Random Lasers as Social Processes Simulators

Abstract

In this work, we suggest a quantum-like simulator concept to study social processes related to the solution of NP-hard problems. The simulator is based on the solaser model recently proposed by us in the framework of information cascade growth and echo chamber formation in social network communities. The simulator is connected with the random laser approach that we examine in the A and D-class (superradiant) laser limits. Novel network-enforced cooperativity parameters of decision-making agents, which may be measured as a result of the solaser simulation, are introduced and justified for social systems. The innovation diffusion in complex networks is discussed as one of the possible impacts of our proposal.

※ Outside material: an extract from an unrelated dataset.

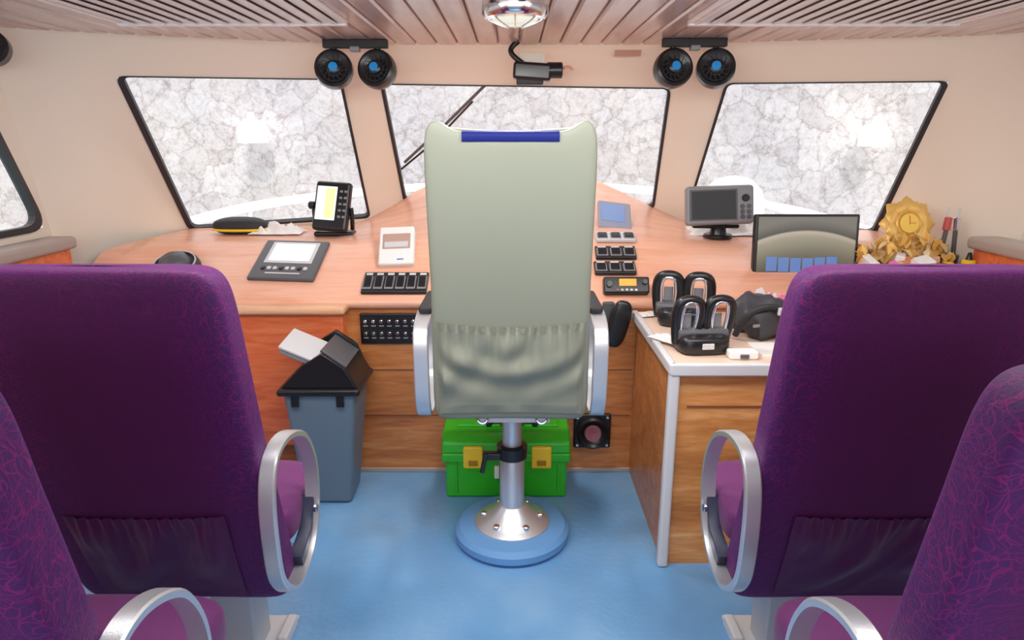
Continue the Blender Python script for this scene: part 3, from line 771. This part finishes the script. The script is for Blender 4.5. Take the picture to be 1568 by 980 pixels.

Keywords: complex networks; decision-making agents; innovation diffusion; quantum-like simulators; random lasers; superradiance.

Figure 1

(a) Complete and PLDD graphs with $N=50$ and $N=200$ nodes, respectively, for (b) $\eta =2.3$ and (c) $\eta =4$. (d) PLDDs in a logarithmic scale for the networks given in (b,c). The dependence of $\langle k\rangle$ on power degree $\eta$ is shown in the inset; $k_{min}=3$.

Figure 2

(a) Diffusive and (b) localized (Anderson) regimes of light scattering in random lasers that possess two-level (spin) systems. In random lasers, the angle between incident and outgoing light beams (not shown here) is small enough.

Figure 3

Sketch of the solaser simulator that represents an ensemble of two-level (spin) systems located within a complex network. In general, the network edges may represent projections of photon-guiding channels in the plane. All the system occupies an area of linear size $L\le \lambda$ in the presence of a classical pump beam (pink cylinder).

Figure 4

Dependence of the decimal logarithm of normalized NEC parameter $C_{\mathrm{\Gamma }}/4C_0$ on the number of TLSs (equal to the number of nodes) N for the complete graph and various PLDD networks with $k_{min}=3$.

Figure 5

Mean-field dependence of normalized field amplitude $\left|\mathrm{\Psi }\right|$ (the solid lines), TLS polarization $|J_{-}|$ (the dashed lines), and population imbalance D (the dotted lines) on dimensionless time t for (a) A-class and (b) D-class (superradiant) lasers, respectively. The control field is normalized as $r^{\prime }\equiv r/\kappa$, ${\Delta }_i=0,D_0=1$. The other parameters are $\kappa /({\gamma }_P+{\gamma }_D)=0.5$; $\kappa /\mathrm{\Gamma }=0.1$ for (a) and $\gamma =10$; ${\gamma }_D/\kappa =0.01$; $r^{\prime }=0$ for (b). Dependence of $|J_{-}|$ vs. ${\gamma }_{D}t$ below the threshold is shown in the insert to (b).